Andreas - Your comment has inspired Alex (who wrote Use(less) Cases) to specifically address the development of use cases and when to use them in order to obtain the most benefit in his next blog post, which will be published in the next couple of days. In the blog post, we will discuss both the technical and commercial benefits of developing use cases even when a detailed requirement specification has been provided. I'll post the blog post on here, so keep an eye out!

 

Jim - Good question.It is not uncommon for engineers who are new to use case development to “view them with suspicion”. This is usually because the benefits of use case modelling have not been accurately demonstrated.
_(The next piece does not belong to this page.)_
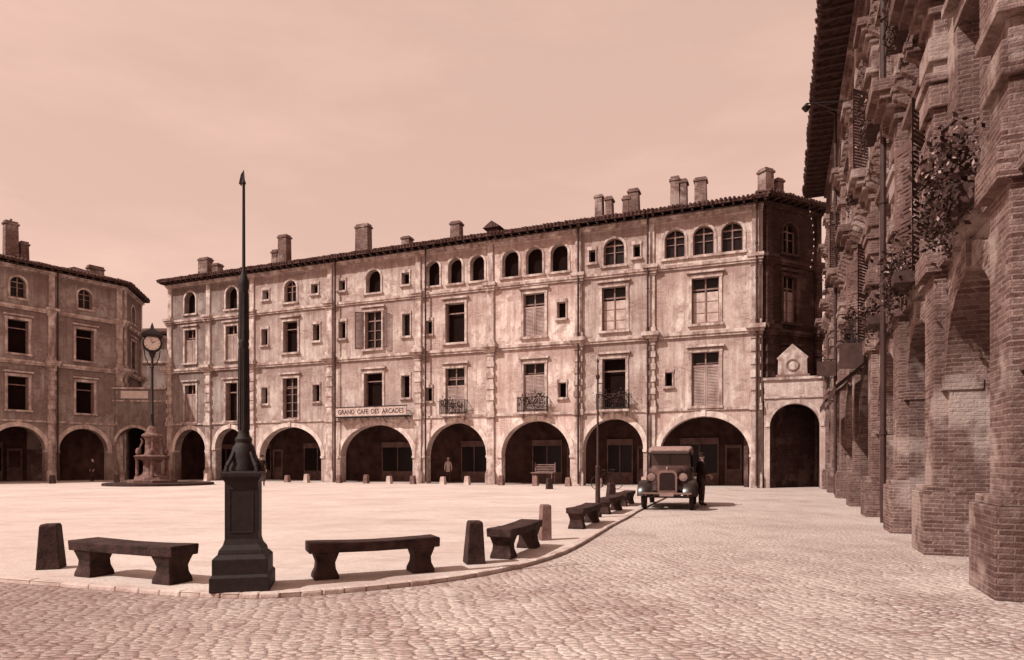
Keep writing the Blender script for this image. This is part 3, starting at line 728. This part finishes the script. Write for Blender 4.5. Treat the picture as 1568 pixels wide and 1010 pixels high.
# tall iron lamp standard in the foreground
P = empty('lamp_post', (-2.90, 7.13, ZP - .003), R(14))
m = MB(); q = math.sqrt(2); A4 = math.pi / 4
m.lathe(0, 0, [(.295 * q, 0), (.295 * q, .15), (.28 * q, .17), (.272 * q, .18), (.272 * q, .34), (.235 * q, .38), (.22 * q, .39)], 4, A4)
m.obj('plinth', 'iron', P, bevel=.008)
m = MB()
m.lathe(0, 0, [(.225 * q, .39), (.215 * q, .43), (.18 * q, .48), (.165 * q, .54), (.165 * q, 1.14), (.18 * q, 1.17), (.20 * q, 1.2), (.20 * q, 1.24), (.16 * q, 1.26)], 4, A4)
for s in (-1, 1):
    for ax in (0, 1):
        def bx(a, b, z0, z1):
            lo, hi = sorted((s * .16, s * .169))
            if ax: m.box(lo, hi, a, b, z0, z1)
            else: m.box(a, b, lo, hi, z0, z1)
        bx(-.125, .125, .6, .62); bx(-.125, .125, 1.06, 1.08); bx(-.125, -.107, .622, 1.058); bx(.107, .125, .622, 1.058)
m.obj('pedestal', 'iron', P, bevel=.005)
m = MB()
m.lathe(0, 0, [(.15, 1.25), (.155, 1.28), (.13, 1.33), (.135, 1.42), (.11, 1.52), (.08, 1.56), (.09, 1.6), (.062, 1.64), (.055, 1.7), (.05, 2.6), (.058, 2.63), (.05, 2.66), (.046, 3.2), (.056, 3.25), (.056, 3.3), (.036, 3.36), (.018, 3.42), (.014, 4.35), (.024, 4.37), (.012, 4.4), (.004, 4.5)], 16)
for i in range(8):
    a = i * math.pi / 4 + .2; c, s = math.cos(a), math.sin(a)
    m.tube((.056 * c, .056 * s, 1.7), (.05 * c, .05 * s, 2.58), .008, .007, 6)
    m.tube((.05 * c, .05 * s, 2.68), (.046 * c, .046 * s, 3.18), .007, .006, 6)
for i in range(4):
    a = i * math.pi / 2 + A4; c, s = math.cos(a), math.sin(a)
    pts = [Vector((.22 * c, .22 * s, 1.24)), Vector((.205 * c, .205 * s, 1.31)), Vector((.16 * c, .16 * s, 1.38)), Vector((.12 * c, .12 * s, 1.46))]
    m.path(pts, .026)
m.add([(-.02, 0, 4.33), (.004, .004, 4.52), (-.03, 0, 4.46), (-.05, 0, 4.36)], [(0, 1, 2, 3)])
m.obj('column', 'iron', P, smooth=True)

# thin post
P = empty('iron_post', (2.12, 16.3, ZP - .003))
m = MB(); m.lathe(0, 0, [(.1, 0), (.1, .1), (.065, .14), (.055, 1.2), (.07, 1.24), (.03, 1.3), (.022, 3.4), (.05, 3.43), (.05, 3.5), (.02, 3.53), (.015, 3.8), (.035, 3.86), (.0, 3.95)], 12)
m.tube((0, 0, 3.3), (.14, 0, 3.3), .012); m.obj('shaft', 'zinc', P, smooth=True)

# clock on a fountain pedestal
P = empty('street_clock', (-21.6, 39.6, ZP - .003), math.atan2(21.6, 39.6))
m = MB(); m.lathe(.4, 0, [(3.0, 0), (3.0, .13), (2.93, .15)], 40); m.obj('platform', 'blackstone', P)
m = MB(); m.lathe(0, 0, [(1.35, .145), (1.35, .3), (1.25, .32), (1.1, .33)], 8); m.lathe(0, 0, [(1.05, .33), (1.0, .45), (.62, .62), (.52, .8), (.5, 1.35), (.62, 1.5), (.98, 1.62), (1.05, 1.72), (.95, 1.78), (.5, 1.82), (.42, 1.95), (.4, 2.7), (.52, 2.85), (.62, 2.92), (.6, 3.0), (.38, 3.15), (.3, 3.35), (.16, 3.55), (.13, 3.6)], 8, .39)
for i in range(4):
    a = i * math.pi / 2; c, s = math.cos(a), math.sin(a)
    m.lathe(.78 * c, .78 * s, [(.16, .34), (.16, .5), (.1, .6), (.09, 1.5), (.14, 1.6)], 8)
    m.sphere((.72 * c, .72 * s, 2.0), .16, .16, .24); m.path([Vector((.75 * c, .75 * s, 1.8)), Vector((.62 * c, .62 * s, 2.3)), Vector((.5 * c, .5 * s, 2.6)), Vector((.58 * c, .58 * s, 2.8))], .06)
m.obj('fountain_pedestal', 'fount', P, smooth=True)
m = MB(); m.lathe(0, 0, [(.16, 3.55), (.1, 3.7), (.085, 4.2), (.12, 4.25), (.08, 4.3), (.07, 7.0), (.12, 7.06), (.07, 7.12), (.06, 7.6), (.14, 7.75), (.2, 7.95)], 12)
for s in (-1, 1): m.path([Vector((0, 0, 7.1)), Vector((s * .22, 0, 7.3)), Vector((s * .38, 0, 7.7)), Vector((s * .42, 0, 8.1))], .03)
m.lathe(0, -.2, [(.3, 0), (.5, 0), (.54, .04), (.54, .36), (.5, .4), (.3, .4)], 28, axis='y', cz=8.5)
m.loft([[(x * a, y * b, z) for x, y in ((-1, -1), (1, -1), (1, 1), (-1, 1))] for a, b, z in ((.52, .28, 8.86), (.58, .32, 8.95), (.55, .3, 9.05), (.3, .2, 9.25), (.12, .12, 9.35), (.06, .06, 9.6), (.01, .01, 9.75))])
m.obj('clock_case', 'iron', P, smooth=True)
for s in (-1, 1):
    m = MB(); m.lathe(0, s * .2 - .012, [(.43, 0), (.43, .024)], 28, axis='y', cz=8.5); m.obj('clock_face', 'white', P)
    m = MB(); yy = s * .235
    for i in range(12):
        a = i * math.pi / 6; m.tube((.33 * math.sin(a), s * .222, 8.5 + .33 * math.cos(a)), (.4 * math.sin(a), s * .222, 8.5 + .4 * math.cos(a)), .014, .014, 4)
    m.tube((0, yy, 8.5), (.2, yy, 8.62), .02, .012, 4); m.tube((0, yy, 8.5), (-.1, yy, 8.83), .016, .01, 4)
    m.obj('clock_hands', 'iron', P)

# ------------------------------------------------------------------ car
P = empty('parked_car', (5.02, 20.9, .0), R(-17))
def sec(y, hw, zb, zt, rnd=.12, n=5):
    pts = [(-hw, y, zb), (hw, y, zb)]
    for i in range(n + 1): a = math.pi / 2 * i / n; pts.append((hw - rnd + rnd * math.cos(a), y, zt - rnd + rnd * math.sin(a)))
    for i in range(n + 1): a = math.pi / 2 + math.pi / 2 * i / n; pts.append((-hw + rnd + rnd * math.cos(a), y, zt - rnd + rnd * math.sin(a)))
    return pts
m = MB(); m.box(-.36, .36, -1.6, 1.8, .42, .52); m.tube((-.66, -1.3, .38), (.66, -1.3, .38), .035); m.tube((-.66, 1.35, .38), (.66, 1.35, .38), .05)
for s in (-1, 1): m.path([Vector((s * .36, -1.75, .42)), Vector((s * .38, -1.5, .5)), Vector((s * .38, -1.1, .5))], .03)
m.obj('chassis', 'carfen', P)
m = MB(); m.loft([sec(-1.42, .27, .55, 1.14, .14), sec(-1.0, .34, .55, 1.18, .15), sec(-.5, .46, .55, 1.24, .18)])
m.loft([sec(-.5, .465, .53, 1.245, .18), sec(-.38, .56, .5, 1.3, .18), sec(-.28, .62, .48, 1.31, .14)])
for i in range(9):
    for s in (-1, 1): m.box(s * .41 - .06, s * .41 + .06, -1.0 + i * .05, -.985 + i * .05, .7, 1.0)
m.obj('bonnet', 'carbon', P, smooth=True)
m = MB(); m.loft([sec(-.28, .63, .46, 1.25, .04), sec(0, .66, .45, 1.26, .04), sec(1.1, .68, .45, 1.26, .04), sec(1.5, .64, .48, 1.27, .06), sec(1.68, .58, .55, 1.24, .1)]); m.obj('body', 'carpaint', P, smooth=True)
m = MB()
for s in (-1, 1):
    for y in (-.3, .42, .98, 1.42):
        xx = s * (.62 if y < 0 else .635); m.tube((xx, y, 1.24), (s * .60, y + .03, 1.74), .03, .028, 6)
    m.box(s * .62 - .02, s * .62 + .02, -.28, 1.5, 1.66, 1.76)
    m.box(s * .685 - .006, s * .685 + .006, -.02, -.01, .5, 1.24); m.box(s * .69 - .006, s * .69 + .006, .68, .69, .5, 1.24)
    m.box(s * .7 - .02, s * .7 + .02, .5, .6, 1.1, 1.13)
m.box(-.6, .6, -.31, -.28, 1.24, 1.29); m.box(-.015, .015, -.31, -.285, 1.29, 1.7)
m.prismx([(-.52, 1.66), (-.28, 1.76), (-.28, 1.79), (-.53, 1.68)], -.58, .58)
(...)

During training sessions the use of practical exercises, which provide hands on experience in use case development techniques, typically leads to a “eureka” moment and usually convinces even the most ardent sceptic of the value that can be added. During consulting sessions, the same effect is achieved by guiding the team through the use case process using their own requirements. How use cases techniques are introduced to your team is as important as the techniques themselves. I hope that answers your question?

 

Thanks

Derek

Comment by Jim Roberts on December 12, 2010 at 19:52

Hi Derek,

   I once worked in an organization where the development team saw the use case model with suspicion. They found it hand-cuffing and tedious.  They never saw the value in them. It never got off the ground.  I was wondering , as a consultant, how you have been able to combat this?

 

Thanks

Jim

Comment by Andreas Leue on December 9, 2010 at 17:52
Hi Derek,

interesting blog posts. Concerning the previous, I share your view of the relevance, past and future of MD.

I think the problem with use cases is that they contain a lot of information that is redundant between analysis and design (i.e. roles, workflow, static structure etc.), so that a full fledged analysis gets costly since everything is written down twice. In consequence, such analysis is mostly found in inch-thick contractual formal documents. Alternatively, one can apply them sparsely, as an addition to say user stories. But then, most people are not interested in doing this "aesthetically" (I always am :) ).

I think you can really do nice modelling with them, but can't really see too much opportunities when this is oeconomically apt. I'd love to hear stories telling me the opposite.